>> begin

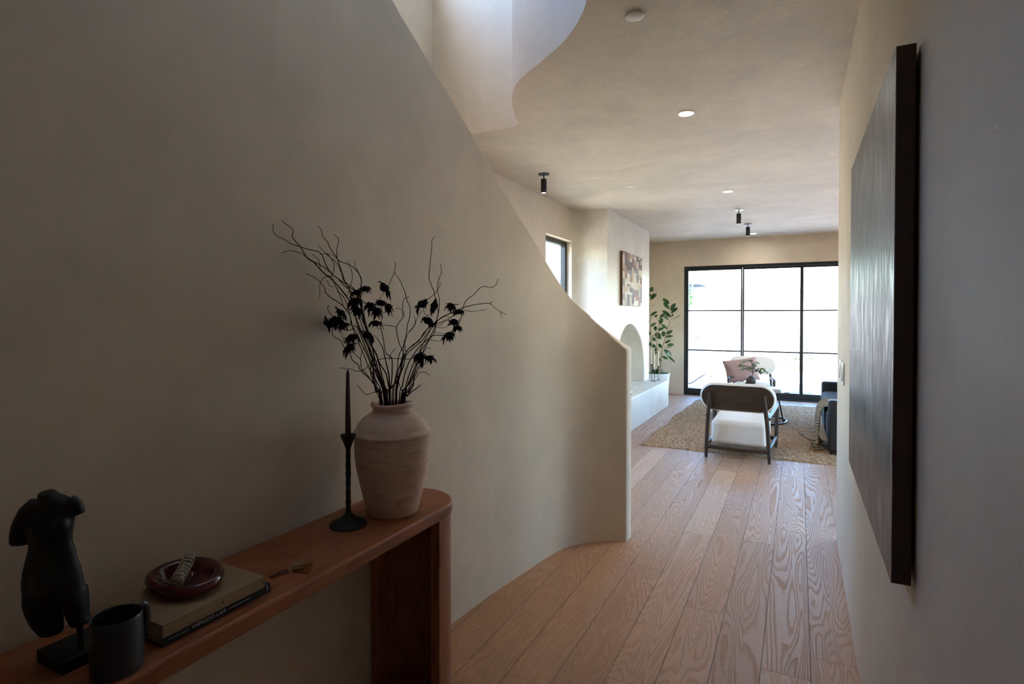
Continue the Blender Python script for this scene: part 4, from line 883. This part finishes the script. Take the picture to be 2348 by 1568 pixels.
for k, (x0, x1, y0, y1, c, th, lab) in enumerate(((-.50, -.20, 8.30, 8.52, COVD, .026, 'dark large book at the bottom of the stack on the coffee table'), (-.52, -.215, 8.30, 8.53, COVW, .024, 'white book on top of the stack on the coffee table'))):
    book('book', x0, x1, y0, y1, CTH+.0003, th, c, lab, .002); CTH += th+.0005

# ------------------------------------------------------------------ sofa and throw
SX0, SX1, SY0, SY1 = .275, 1.18, 6.83, 8.86
LEATHER = simple('black_leather', lin(26, 25, 26), .5, spec=.5, var=.15, vscale=12, bump=.1); GREYF = simple('charcoal_grey_fabric', lin(88, 92, 98), .9, spec=.1, var=.08, vscale=160, bump=.3)
t = thing('sofa', 'low dark sofa at right with slab arms and a grey seat cushion', 'sofa', (SX0, SY0, 0))
W_, L_ = SX1-SX0, SY1-SY0
for nm, y0_, y1_ in (('arm', 0, .13), ('arm', L_-.13, L_)):
    m = MB(); m.box(0.015, W_, y0_, y1_, .04 if y0_ == 0 else .30, .595); m.build(nm, LEATHER, t, bevel=.028, seg=4)
m = MB(); m.box(.06, W_-.15, .13, L_-.13, .05, .129); m.build('base', LEATHER, t, bevel=.01)
m = MB(); m.box(W_-.15, W_+.03, .13, L_-.13, .12, .74); m.build('backrest', LEATHER, t, bevel=.04, seg=4)
m = MB(); m.box(.0, W_-.16, .135, L_-.135, .13, .475); m.build('seat_cushion', GREYF, t, bevel=.075, seg=6)
m = MB(); m.box(.45, W_-.16, .2, L_-.2, .477, .78, Matrix.Translation((.0, 0, 0))); m.build('back_cushion', GREYF, t, bevel=.06, seg=5)
for x, y in ((.05, L_-.06), (W_-.06, L_-.06)):
    m = MB(); m.tube([(x, y, RZ), (x, y, .30)], .014, 10); m.build('leg', BLACK_METAL, t)
for x, y in ((.05, .065), (W_-.06, .065)):
    m = MB(); m.tube([(x, y, RZ), (x, y, .05)], .016, 10); m.build('leg', BLACK_METAL, t)
# knitted throw draped over the seat front
t = thing('throw_blanket', 'chunky beige knitted throw with tassels draped over the sofa seat', 'blanket', (SX0, 7.0, 0))
path = cat_rom([(.62, 0, .505), (.42, 0, .50), (.22, 0, .498), (.07, 0, .492), (-.01, 0, .475), (-.035, 0, .43), (-.05, 0, .35), (-.06, 0, .25), (-.065, 0, .15), (-.055, 0, .07), (-.02, 0, .04)], 6)
def thr(u, v):
    k = u*(len(path)-1); i = min(int(k), len(path)-2); p = path[i].lerp(path[i+1], k-i); wdt = .62-.20*u; yy = .02+v*wdt+.20*(1-u)*.5
    f = .014*math.sin(v*26)+.012*noise.noise(Vector((u*6, v*6, 1))); return Vector((p.x-(f if u > .4 else 0)-.02*math.sin(PI*v)*(u > .4), yy, p.z+(f*.6 if u <= .4 else 0)+.008))
m = MB(); m.grid(thr, 70, 90); o = m.build('blanket', knit_mat(), t, angle=180); s_ = o.modifiers.new('solid', 'SOLIDIFY'); s_.thickness = .012; s_.offset = 1
rr = random.Random(4)
for k in range(9):
    p = thr(1, k/8); e = p+Vector((rr.uniform(-.12, -.02), rr.uniform(-.08, .1), 0)); q = (p+e)/2; q.z = .03; e.z = RZ+.014; p.z = .04
    m = MB(); m.tube(cat_rom([p, q, e], 4), [.011, .010, .009, .010, .011, .012, .010, .012, .015], 8); m.build('tassel', knit_mat() if k == 0 else bpy.data.materials['chunky_knit'], t)
p = thr(1, .9); m = MB(); m.tube(cat_rom([Vector((p.x, p.y, .04)), Vector((-.14, p.y+.12, RZ+.02)), Vector((-.2, .75, RZ+.016)), Vector((-.25, .88, RZ+.016))], 5), [.012, .01, .012, .01, .013, .01, .012, .01, .012, .01, .012, .012, .013, .013, .014, .015], 8); m.build('tassel', bpy.data.materials['chunky_knit'], t)

# ------------------------------------------------------------------ patio outside
GZ = -.03
m = MB(); m.box(-30, 30, YD+.13, 60, -.3, GZ-.02); struct(m.build('patio_bed', pebble_mat(), smooth=False))
PAV = gravel_mat(); m = MB()
rows = [(11.05, 11.92, -.0), (12.06, 13.0, .6), (14.1, 15.2, .2), (15.26, 16.4, .9), (16.46, 17.5, .3), (17.56, 18.6, .7)]
m.box(-1.9, -.35, 11.05, 13.9, GZ-.02, GZ); m.box(-.22, .95, 11.05, 12.1, GZ-.02, GZ); m.box(1.08, 3.2, 11.05, 12.6, GZ-.02, GZ); m.box(.25, 1.0, 12.25, 13.3, GZ-.02, GZ)
for y0_, y1_, o_ in rows[2:]:
    x = -1.9+o_*.0
    while x < 6: m.box(x, x+1.55, y0_, y1_, GZ-.02, GZ); x += 1.6
m.box(-1.85, 6, 13.98, 14.1, GZ-.02, GZ)
struct(m.build('patio_pavers', PAV, smooth=False))
# rear garden wall with an arched seat niche
RY = 19.0; m = MB(); acx, ar_r, az = 1.55, 1.40, .45
pts = [(acx-ar_r*math.cos(a), az+1.25*math.sin(a)) for a in [PI*k/40 for k in range(41)]]
out = [(-14, 0), (acx-ar_r, 0)] + pts + [(acx+ar_r, 0), (12, 0), (12, 2.3), (-14, 2.3)]
tr = tessellate_polygon([[Vector((a, b, 0)) for a, b in out]]); m.add([(a, RY, b-.03) for a, b in out], [tuple(q) for q in tr])
m.add([(a, yy, b-.03) for a, b in pts for yy in (RY, RY+.7)], [(2*k, 2*k+2, 2*k+3, 2*k+1) for k in range(40)]); m.box(acx-1.6, acx+1.6, RY+.7, RY+.8, -.03, 2.27)
m.add([(-14, RY, 2.27), (12, RY, 2.27), (12, RY+.8, 2.27), (-14, RY+.8, 2.27)], [(0, 1, 2, 3)])
struct(m.build('wall_garden', STUCCO, angle=40))
m = MB(); m.box(acx-1.5, acx+1.5, RY-.45, RY+.7, .30, .45); m.box(acx-1.42, acx+1.42, RY-.35, RY+.69, -.03, .298); struct(m.build('trim_bench', STUCCO, bevel=.01))
CW = simple('white_cushion_cover', lin(196, 198, 202), .9, spec=.1); CG = simple('grey_cushion_cover', lin(104, 106, 112), .9, spec=.1)
def stripe():
    q = N('striped_cushion_cover'); w_ = q.n('ShaderNodeTexWave', wave_type='BANDS', bands_direction='Z'); w_.inputs['Scale'].default_value = 9; q.l(q.obj(), w_.inputs['Vector'])
    q.set(q.ramp(w_.outputs['Fac'], [(.2, lin(140, 144, 152)), (.45, lin(204, 206, 208))]), .9); return q.m
for (x, y, mt, w_, lab, rz) in ((.30, RY-.02, CG, .36, 'grey cushion at the left end of the garden bench', .7), (.46, RY-.14, CW, .42, 'plain white cushion on the garden bench between the grey and striped ones', .15), (.79, RY-.24, stripe(), .42, 'striped white cushion on the garden bench, rightmost in view', -.1)):
    tag(cushion('bench_cushion', mt, w_, .40, .13, Matrix.Rotation(rz, 4, 'Z') @ Matrix.Rotation(-.22, 4, 'X'), loc=(x, y, .45+.20), seed=x), lab, 'cushion', 'cushions on the garden bench')
# left boundary wall, planter box with shrub, neighbour house
m = MB(); m.box(-3.2, -3.0, 11.3, RY, -.03, 1.33); struct(m.build('wall_patio_left', STUCCO, smooth=False))
t = thing('hedge_planter', 'grey planter box with leafy green shrub on the patio wall at left', 'planter', (-3.03, 17.2, 1.302))
m = MB(); m.box(-.16, .22, -.5, .4, .0, .26); m.build('box', simple('grey_planter_box', lin(120, 122, 130), .8), t, bevel=.01)
def bush(rad, n, seed, size, c=(0, 0, 0)):
    r_ = random.Random(seed); m_ = MB()
    for k in range(n):
        d = Vector((r_.gauss(0, 1), r_.gauss(0, 1), r_.gauss(0, 1))).normalized(); q = r_.uniform(.55, 1)
        p = Vector(c)+Vector((d.x*rad[0], d.y*rad[1], d.z*rad[2]))*q; e = p+Vector((r_.uniform(-1, 1), r_.uniform(-1, 1), r_.uniform(-.6, .8))).normalized()*size
        m_.leaf(p, e, size*.5, d, .2, .1, 2)
    return m_
GREEN = leafmat('garden_leaf', lin(66, 104, 58), lin(120, 150, 90), .6); bush((.24, .5, .42), 1500, 3, .07, (.02, -.05, .66)).build('foliage', GREEN, t)
SIDING = simple('blue_grey_siding', lin(128, 144, 156), .8); ROOFM = simple('grey_roof', lin(120, 130, 138), .8)
t = thing('neighbour_house', 'blue grey neighbouring house with a low eave beyond the garden wall', 'building', (-7.5, 27, 0))
m = MB(); m.box(-4, 2.95, 0, 1.6, -.03, 2.9); m.build('wall', SIDING, t, smooth=False)
m = MB(); m.add([(-4.5, -.6, 2.9), (3.5, -.6, 2.9), (3.5, 2.2, 2.9), (-4.5, 2.2, 2.9), (-4.5, -.6, 3.08), (3.5, -.6, 3.08), (3.5, 2.2, 3.08), (-4.5, 2.2, 3.08), (-3.5, .8, 3.5), (2.5, .8, 3.5)], [(0, 1, 2, 3), (0, 1, 5, 4), (1, 2, 6, 5), (2, 3, 7, 6), (3, 0, 4, 7), (4, 5, 9, 8), (5, 6, 9), (6, 7, 8, 9), (7, 4, 8)]); m.build('roof', ROOFM, t, smooth=False)
m = MB(); m.tube([(3.2, -.55, 2.9), (3.15, -.1, 2.3), (3.15, -.1, 0)], .04, 8); m.build('drainpipe', WHITE_TRIM, t)
# outdoor kitchen
t = thing('outdoor_kitchen', 'white outdoor kitchen counter along the left side of the patio', 'outdoor kitchen', (-2.5, 14.2, GZ))
m = MB(); m.box(-.36, .34, -1.1, 1.25, 0, .86); m.build('cabinet', STUCCO, t, bevel=.008)
m = MB(); m.box(-.38, .37, -1.13, 1.28, .861, .90); m.build('countertop', WHITE_TRIM, t, bevel=.006)
for y0_ in (-.95, -.45): 
    m = MB(); m.box(.341, .352, y0_, y0_+.46, .08, .80); d_ = m.build('door', COVW, t, bevel=.003); m = MB(); m.tube([(.362, y0_+.40, .5), (.362, y0_+.40, .68)], .006, 8); m.build('handle', STEEL, d_)
t = thing('grill', 'white and steel barbecue grill on the outdoor kitchen counter', 'grill', (-2.42, 14.3, GZ+.90))
m = MB(); m.box(-.24, .20, -.40, .40, .0, .16); m.build('body', COVW, t, bevel=.01)
m = MB(); m.prism([(-.22, .162), (.18, .162), (.15, .27), (0, .33), (-.18, .27)], -.38, .38, Matrix(((1, 0, 0, 0), (0, 0, 1, 0), (0, 1, 0, 0), (0, 0, 0, 1)))); m.build('lid', STEEL, t, bevel=.01)
for k in range(5):
    m = MB(); m.lathe([(0, 0), (.022, 0), (.018, .03), (0, .03)], 14, M=Matrix.Translation((.201, -.3+k*.15, .08)) @ Matrix.Rotation(PI/2, 4, 'Y')); m.build('knob', COVD, t)
m = MB(); m.box(-.9, -.6, RY-.012, RY-.001, .85, .93); tag(m.build('outdoor_outlet', CG, smooth=False, loc=(-1.30+.02, 0, 0)), 'small rectangular outlet cover on the white garden wall', 'outlet')
# bar stools
TEAK = simple('pale_teak', lin(196, 164, 134), .7, var=.12)
def stool():
    t = thing('bar_stool', 'slatted teak bar stool nearest the house at the outdoor kitchen', 'bar stool', (0, 0, 0), 0, 'bar stools at the outdoor kitchen')
    for x, y in ((-.22, -.2), (-.22, .2)):
        m = MB(); m.tube([(x, y, 0), (x+.02, y*.93, .62)], .021, 8, flat=1); m.build('leg', TEAK, t)
    for y in (-.2, .2):
        m = MB(); m.tube(cat_rom([(.24, y, 0), (.20, y*.95, .62), (.235, y*.95, .85), (.30, y*.95, 1.06)], 3), .020, 8); m.build('leg', TEAK, t)
    m = MB()
    for k in range(6): m.box(-.22+k*.076, -.22+k*.076+.064, -.21, .21, .622, .642)
    m.build('seat', TEAK, t, smooth=False)
    m = MB(); m.tube([(-.215, -.198, .2), (-.215, .198, .2)], .014, 6); m.build('footrest', TEAK, t)
    for y in (-.197, .197):
        m = MB(); m.tube([(-.213, y, .24), (.227, y, .24)], .013, 6); m.build('stretcher', TEAK, t)
    m = MB(); m.box(.235, .25, -.18, .18, .80, .86); m.box(.28, .295, -.18, .18, .96, 1.02); m.build('back_slat', TEAK, t, smooth=False); return t
s1 = stool(); s1.location = (-1.72, 14.62, GZ)
s2 = copy_tree(s1); s2.location = (-1.70, 15.30, GZ); s2['label'] = 'slatted teak bar stool farther from the house at the outdoor kitchen'
# terracotta bowl planter with succulents, low weeds
t = thing('terracotta_planter', 'wide terracotta bowl planter with greenery on the patio', 'planter', (.10, 17.3, GZ))
m = MB(); m.lathe([(0, 0), (.25, 0), (.25, .03), (.20, .06), (.26, .14), (.36, .25), (.39, .27), (.39, .32), (.36, .32), (.34, .28), (0, .27)], 36); m.build('bowl', simple('terracotta', lin(206, 150, 120), .8), t)
bush((.30, .30, .16), 500, 8, .07, (0, 0, .34)).build('foliage', leafmat('pale_succulent', lin(110, 150, 118), lin(160, 186, 150), .6), t)
t = bush((.24, .2, .16), 60, 9, .05, (0, 0, .14)).build('dry_shrub', leafmat('dry_leaf', lin(140, 128, 108), lin(176, 164, 140), .8), loc=(-.80, 16.6, GZ)); tag(t, 'sparse low dry shrub on the patio right of the far armchair', 'shrub')
# hedge and ground outside the side window
m = MB(); m.box(-12, XL-.18, -8, YD, -.3, -.06); struct(m.build('ground_side', simple('pale_gravel', lin(190, 182, 160), .95), smooth=False))
t = bush((1.2, 3.2, 1.5), 5000, 12, .13, (0, 0, .0)).build('garden_hedge', GREEN, loc=(-6.3, 12.0, .95)); tag(t, 'bushy green hedge seen through the small side window', 'hedge')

>> end

▶ _What is being asked_
Quote, exactly and only, the lines from the first line of the data above through the line containing "book('book', x0, x1, y0, y1, CTH+.0003, th, c, lab, .002);". The pictures do not belong in it.

▶ _Solution_
Continue the Blender Python script for this scene: part 4, from line 883. This part finishes the script. Take the picture to be 2348 by 1568 pixels.
for k, (x0, x1, y0, y1, c, th, lab) in enumerate(((-.50, -.20, 8.30, 8.52, COVD, .026, 'dark large book at the bottom of the stack on the coffee table'), (-.52, -.215, 8.30, 8.53, COVW, .024, 'white book on top of the stack on the coffee table'))):
    book('book', x0, x1, y0, y1, CTH+.0003, th, c, lab, .002); CTH += th+.0005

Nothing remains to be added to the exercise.